I am at a cross roads where I can try to take out this girl after she comes back from Marine boot camp, or just forget about dating completely. She is20 My biggest fear is that once she leaves she will be wooed by some buff dude, and forgets all about me when she comes back. I text her and she only replies when I text her, she never texts first. I said I wanted to take her out and she just replied "Huh" in a text conversation. I'm guessing that means she doesn't like me? All of this rejection has hardened my heart and thickened my skin. I can honestly say that I could be fine on my own indefinitely, but there is this small part of me that yearns for me to try once more; like a small beacon of hope. If I choose the former I know I won't regret it an ask "I wonder what it would've been like". Women, what do you think I should do? More importantly what is wrong with me?
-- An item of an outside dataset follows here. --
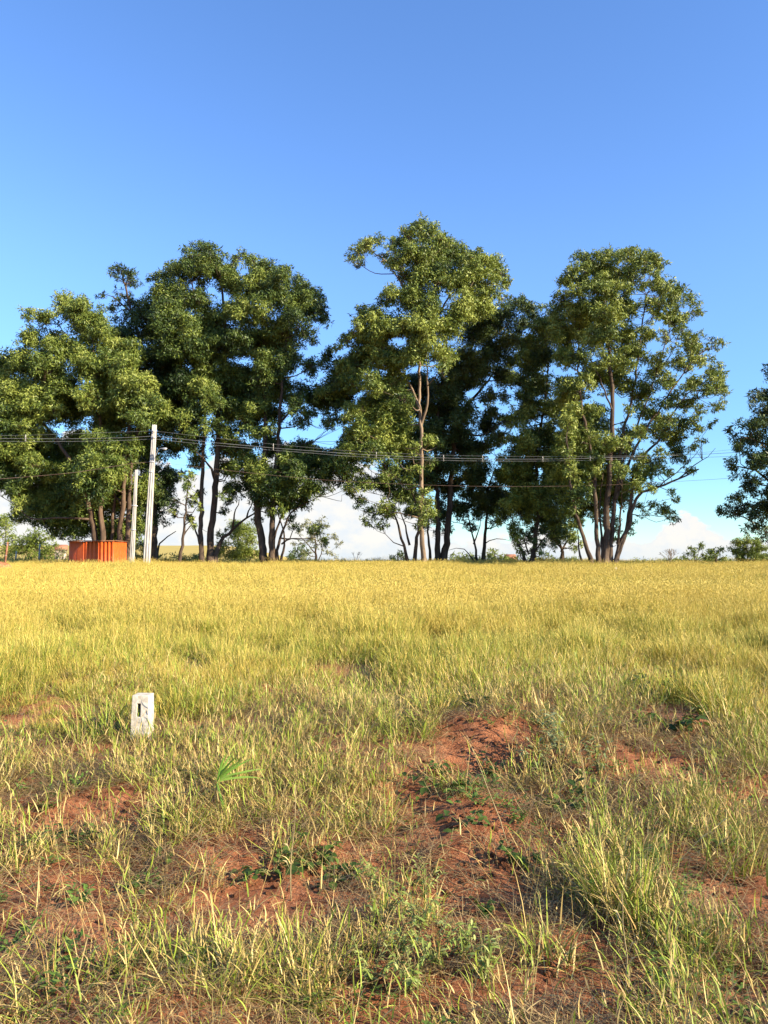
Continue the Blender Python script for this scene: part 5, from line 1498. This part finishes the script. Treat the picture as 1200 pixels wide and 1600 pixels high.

Why am I NEVER given a chance?
Please don't tell me that I am 20 and that my life has just started and all of that BS. I refuse to be one of those guys that's like 35-40 years old successful and ends up with a broken shell of a woman who requires me to take care of her and her 8 kids. I am a nice guy but I am not that nice. If anyone would like to know more details feel free to message me, as long as you give helpful insight.